AIM:
Exclude the pictures and reproduce the remaining data exactly as written.
|---|
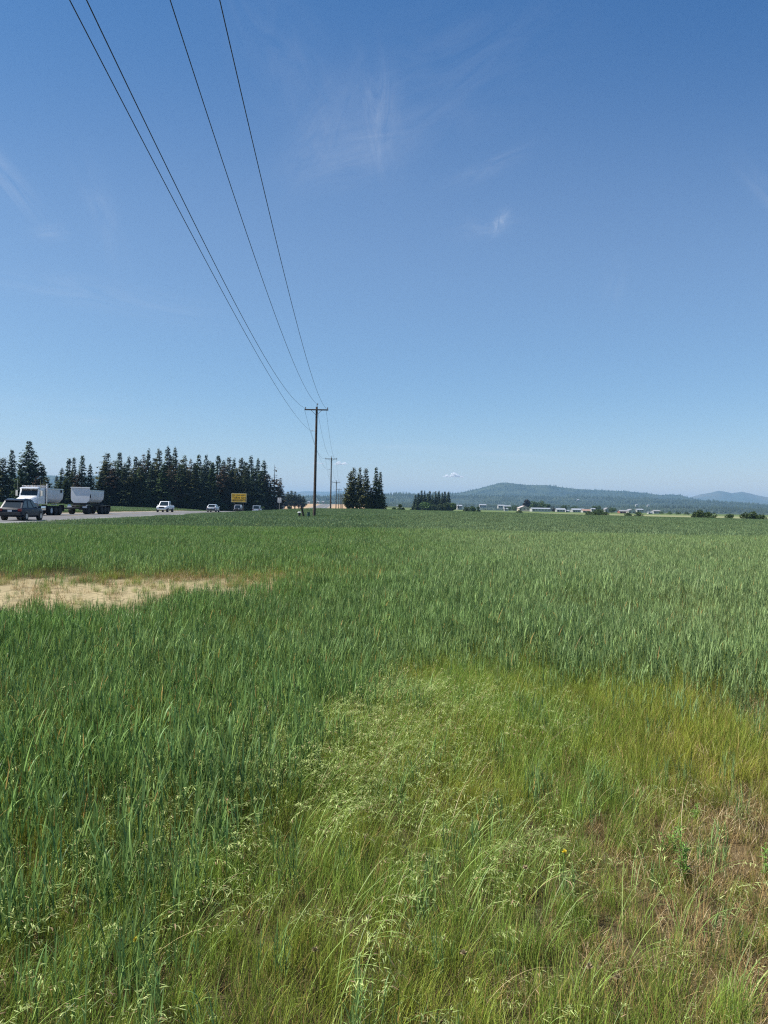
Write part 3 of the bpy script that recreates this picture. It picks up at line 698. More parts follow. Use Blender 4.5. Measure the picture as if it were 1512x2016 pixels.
def conifer_mesh(h, rmax, form='fir', dens=1.0, bare_top=0.0, gap=.12, seed=0):
    g = np.random.default_rng(seed); v, f = [], []
    z0 = h * (.03 if form == 'fir' else .14)
    nlev = int(h * 2.4 * dens); limbs = []
    for i in range(nlev):
        t = (i + g.random()) / nlev; z = z0 + (h - z0) * t
        if t > 1 - bare_top * .0 and False: continue
        if form == 'fir': R_ = rmax * ((1 - t) ** .80) * (.75 + .5 * g.random()) + .10
        elif form == 'round': R_ = rmax * ((1 - t ** 3.2) ** .75) * (.60 + .40 * (1 - t)) * (.65 + .5 * g.random()) * min(1, .5 + t * 2.2)
        else: R_ = rmax * (min(1, t * 3 + .3)) * ((1 - t) ** .50) * (.5 + .65 * g.random()) + .1
        nb = int(5 + 3 * g.random()); a0 = g.random() * 6.28
        for k in range(nb):
            if g.random() < gap: continue
            a = a0 + k * 6.283 / nb + g.normal(0, .25); L_ = R_ * (.6 + .5 * g.random())
            droop = -.18 if form == 'fir' else .05
            if t > .85: droop = .5
            ca, sa = math.cos(a), math.sin(a)
            bare_ = bare_top > 0 and t > 1 - bare_top
            limbs.append((z, a, L_, droop))
            if bare_ and g.random() < .8: continue
            nc = max(3, int(L_ * 3.6))
            for q in range(nc):
                s = (q + .6 * g.random() + .25) / nc
                if s < .12: continue
                p = np.array([ca * L_ * s, sa * L_ * s, z + L_ * droop * s + .20 * L_ * s * s]) + g.normal(0, .10, 3) * np.array([1, 1, 2.6])
                wq = (.46 + .38 * (1 - s)) * (.50 + .7 * L_ / rmax) * (.62 + .4 * (1 - t) ** .7) * (.75 + .5 * g.random())
                for e in range(4):
                    b = a + g.normal(0, .75) ; l = wq * (.9 + .8 * g.random()); up = g.normal(-.12, .30)
                    d = np.array([math.cos(b), math.sin(b), up]) * l; sd = np.array([-math.sin(b), math.cos(b), g.normal(0, .5)]) * l * .34
                    n0 = len(v); v += [p - sd * .5, p + d * .55 - sd, p + d, p + d * .5 + sd]; f.append((n0, n0 + 1, n0 + 2, n0 + 3))
    me = np_mesh('crown', np.array(v), f)
    tb = MB(); lean = g.normal(0, .01)
    tb.tube([(0, 0, -1.0), (lean * h * .4, 0, h * .4), (lean * h, 0, h * .995)], [h * .018, h * .012, .02], 7)
    for (z, a, L_, dr) in limbs:
        if g.random() < .42:
            r = .012 + .012 * L_; tb.tube([(lean * z, 0, z), (math.cos(a) * L_ * .9, math.sin(a) * L_ * .9, z + L_ * (dr + .16))], [r * 1.6, r * .5], 4, cap=False)
    return me, tb
conifer_kinds = {}
def conifer_proto(key, h, r, form, m, n=1, **kw):
    lst = []
    for i in range(n):
        me, tb = conifer_mesh(h, r, form, seed=abs(hash(key)) % 1000 + i * 17 if False else sum(map(ord, key)) + i * 17, **kw)
        root = empty('conifer_tree'); cr = link('crown', me, m, root); tr = tb.build('trunk', m_bark, root, sm=True); lst.append([root, h, r, False])
    conifer_kinds[key] = lst
conifer_proto('fir', 22, 3.1, 'fir', c_fir, 4)
conifer_proto('blue', 22, 3.0, 'fir', c_blue, 2, gap=.18)
conifer_proto('olive', 22, 3.6, 'irregular', c_olive, 3, gap=.3)
conifer_proto('brown', 22, 3.0, 'irregular', c_brown, 2, gap=.35, dens=.8)
conifer_proto('round', 22, 3.7, 'round', c_blue, 1, gap=.2)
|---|
EXERCISE RESULT:
Write part 3 of the bpy script that recreates this picture. It picks up at line 698. More parts follow. Use Blender 4.5. Measure the picture as if it were 1512x2016 pixels.
def conifer_mesh(h, rmax, form='fir', dens=1.0, bare_top=0.0, gap=.12, seed=0):
    g = np.random.default_rng(seed); v, f = [], []
    z0 = h * (.03 if form == 'fir' else .14)
    nlev = int(h * 2.4 * dens); limbs = []
    for i in range(nlev):
        t = (i + g.random()) / nlev; z = z0 + (h - z0) * t
        if t > 1 - bare_top * .0 and False: continue
        if form == 'fir': R_ = rmax * ((1 - t) ** .80) * (.75 + .5 * g.random()) + .10
        elif form == 'round': R_ = rmax * ((1 - t ** 3.2) ** .75) * (.60 + .40 * (1 - t)) * (.65 + .5 * g.random()) * min(1, .5 + t * 2.2)
        else: R_ = rmax * (min(1, t * 3 + .3)) * ((1 - t) ** .50) * (.5 + .65 * g.random()) + .1
        nb = int(5 + 3 * g.random()); a0 = g.random() * 6.28
        for k in range(nb):
            if g.random() < gap: continue
            a = a0 + k * 6.283 / nb + g.normal(0, .25); L_ = R_ * (.6 + .5 * g.random())
            droop = -.18 if form == 'fir' else .05
            if t > .85: droop = .5
            ca, sa = math.cos(a), math.sin(a)
            bare_ = bare_top > 0 and t > 1 - bare_top
            limbs.append((z, a, L_, droop))
            if bare_ and g.random() < .8: continue
            nc = max(3, int(L_ * 3.6))
            for q in range(nc):
                s = (q + .6 * g.random() + .25) / nc
                if s < .12: continue
                p = np.array([ca * L_ * s, sa * L_ * s, z + L_ * droop * s + .20 * L_ * s * s]) + g.normal(0, .10, 3) * np.array([1, 1, 2.6])
                wq = (.46 + .38 * (1 - s)) * (.50 + .7 * L_ / rmax) * (.62 + .4 * (1 - t) ** .7) * (.75 + .5 * g.random())
                for e in range(4):
                    b = a + g.normal(0, .75) ; l = wq * (.9 + .8 * g.random()); up = g.normal(-.12, .30)
                    d = np.array([math.cos(b), math.sin(b), up]) * l; sd = np.array([-math.sin(b), math.cos(b), g.normal(0, .5)]) * l * .34
                    n0 = len(v); v += [p - sd * .5, p + d * .55 - sd, p + d, p + d * .5 + sd]; f.append((n0, n0 + 1, n0 + 2, n0 + 3))
    me = np_mesh('crown', np.array(v), f)
    tb = MB(); lean = g.normal(0, .01)
    tb.tube([(0, 0, -1.0), (lean * h * .4, 0, h * .4), (lean * h, 0, h * .995)], [h * .018, h * .012, .02], 7)
    for (z, a, L_, dr) in limbs:
        if g.random() < .42:
            r = .012 + .012 * L_; tb.tube([(lean * z, 0, z), (math.cos(a) * L_ * .9, math.sin(a) * L_ * .9, z + L_ * (dr + .16))], [r * 1.6, r * .5], 4, cap=False)
    return me, tb
conifer_kinds = {}
def conifer_proto(key, h, r, form, m, n=1, **kw):
    lst = []
    for i in range(n):
        me, tb = conifer_mesh(h, r, form, seed=abs(hash(key)) % 1000 + i * 17 if False else sum(map(ord, key)) + i * 17, **kw)
        root = empty('conifer_tree'); cr = link('crown', me, m, root); tr = tb.build('trunk', m_bark, root, sm=True); lst.append([root, h, r, False])
    conifer_kinds[key] = lst
conifer_proto('fir', 22, 3.1, 'fir', c_fir, 4)
conifer_proto('blue', 22, 3.0, 'fir', c_blue, 2, gap=.18)
conifer_proto('olive', 22, 3.6, 'irregular', c_olive, 3, gap=.3)
conifer_proto('brown', 22, 3.0, 'irregular', c_brown, 2, gap=.35, dens=.8)
conifer_proto('round', 22, 3.7, 'round', c_blue, 1, gap=.2)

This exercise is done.